Dr. Thomas H. Painter is a Principal Scientist and Scientist V at the Jet Propulsion Laboratory/California Institute of Technology and a Researcher at JIFRESSE, UCLA. His research centers on snow hydrology and more specifically the remote sensing of snow. He is internationally recognized for his sustained contributions to the understanding of the cryosphere. Dr. Painter has pioneered our understanding of the impacts of dust emission from land use change on snow and ice cover in mountain systems and the hydrologic response and impacts of black carbon on regional glaciation in the Anthropocene. He has also developed cutting edge remote sensing and field models for snow properties from multispectral to imaging spectrometer sensors, scanning lidar systems, and radar systems. Dr. Painter has served on a number of national and international panels and is a Past-President of the Cryosphere Focus Group of the American Geophysical Union. In 2018, he was awarded the NASA Exceptional Technology Achievement Medal and the Bureau of Reclamation’s John W. Keys III Award.
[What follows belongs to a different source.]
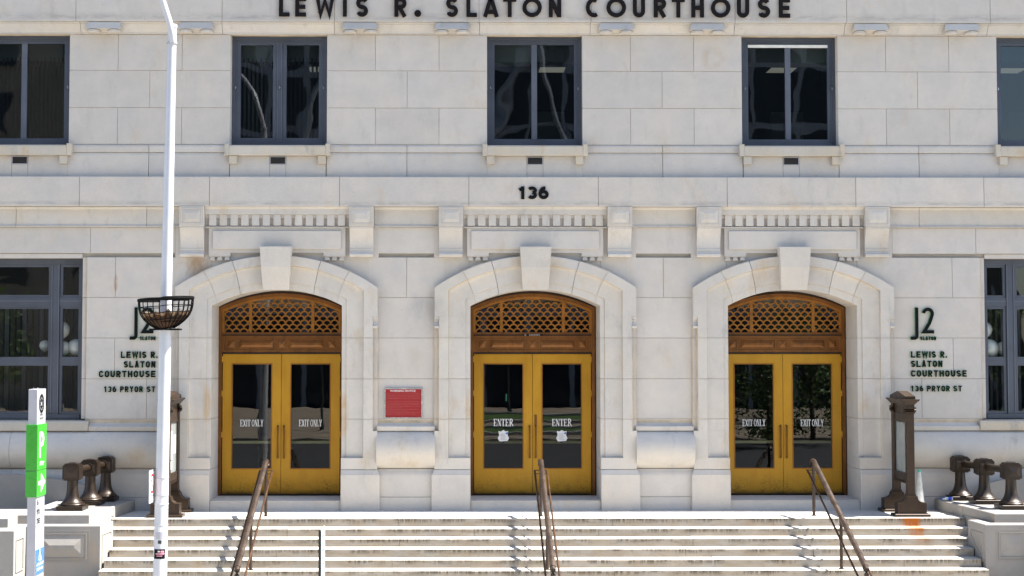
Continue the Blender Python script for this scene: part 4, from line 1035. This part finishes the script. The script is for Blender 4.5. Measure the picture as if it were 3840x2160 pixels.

Dr. Nghiem is a Senior Research Scientist, the Science Applications Development Lead of the Radar Science and Engineering Section, and the JPL Hydrology Discipline Program Manager of the Hydrology Office in the Earth Science and Technology Directorate. He is also affiliated with JIFRESSE, UCLA. His research encompasses active and passive remote sensing, development of advanced satellite radars and radiometers, electromagnetic scattering and emission modeling, and earth sciences and applications from the tropics to polar regions. He received the 1999 Lew Allen Award for Excellence in recognition of his pioneering research in the areas of polarimetric scatterometry for Earth science remote sensing and contributions to future advanced satellite instrument concepts, the 2006 NASA Exceptional Achievement Medal for developing scientific applications of scatterometry in land, ice, and snow processes, the 2008 NASA Exceptional Scientific Achievement Medal for his contributions to understanding the melt state of Greenland and Antarctica ice sheets, its significance in Earth science missions, and its implications in climate change, the 2010 NASA Exceptional Technology Achievement Medal for his contributions in developing a new technology using NASA satellite scatterometer data to measure high-resolution global wind for off-shore wind energy development, and the 2013 Edward Stones Award for outstanding research publication on the extreme melt across the Greenland ice sheet in summer 2012.